Plus Noise!
One lovable thing about Weeden and Kurzban’s The Hidden Agenda of the Political Mind: When they criticize me, they also quietly hand readers my rebuttal. Them:
Economist Bryan Caplan in his book, The Myth of the Rational Voter, asserted (with his tongue in its usual non-cheeky place): “There are countless issues that people care about, from gun control and abortion to government spending and the environment… If you know a person’s position on one, you can predict his view on the rest to a surprising degree. In formal statistical terms, political opinions look one-dimensional. They boil down to roughly one big opinion, plus noise.”
[…]
If we take the assertions from Caplan and Pinker (not to mention Stewart) seriously, we should be able to take people’s view on one of these issues and know their views on the other issue…
The data are decidedly less tidy.
Just one problem: I’m well-aware that the data aren’t tidy. Accurately predicting individual opinions is hard. I deliberately included the words “plus noise” to ensure that readers knew I was not claiming great predictive powers.
I should add, however, that opinion has more ideological coherence than Weeden and Kurzban claim. Yes, using one specific issue position to predict an unrelated specific issue position is almost fruitless. In the General Social Survey, the correlation between gun control and abortion positions is a mere .02. But using self-identified ideology to predict specific issue positions is noticeably more rewarding. In the GSS, ideology correlates at .11 with gun control views and .22 with abortion views.

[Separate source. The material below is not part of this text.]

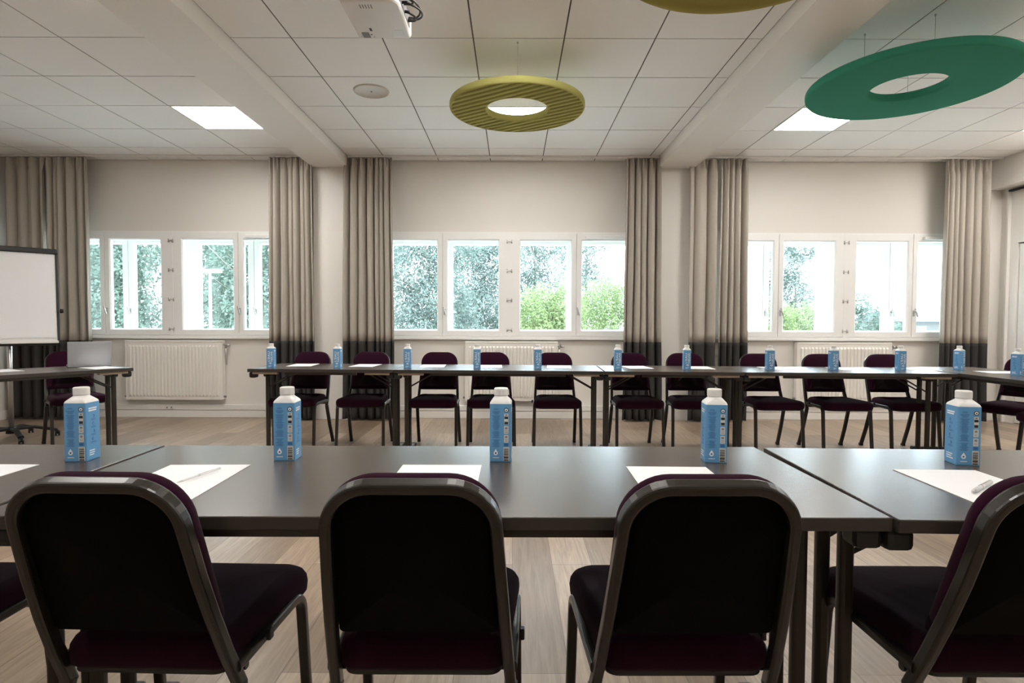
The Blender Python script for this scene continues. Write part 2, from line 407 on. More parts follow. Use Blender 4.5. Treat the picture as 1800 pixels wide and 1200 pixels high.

Why would this be? Simple. Specific issue views, like individual items on the SAT, are very noisy. Ideology, like overall SAT score, is not so noisy. When you correlate two noisy things with each other, you get a really tiny correlation. When you correlate one noisy thing with a not-so-noisy thing, you get a moderate correlation. If Weeden and Kurzban really wanted to dispute the one-dimensionality of political opinion, they should have been correlating specific issue views with ideology, not specific issue views with each other.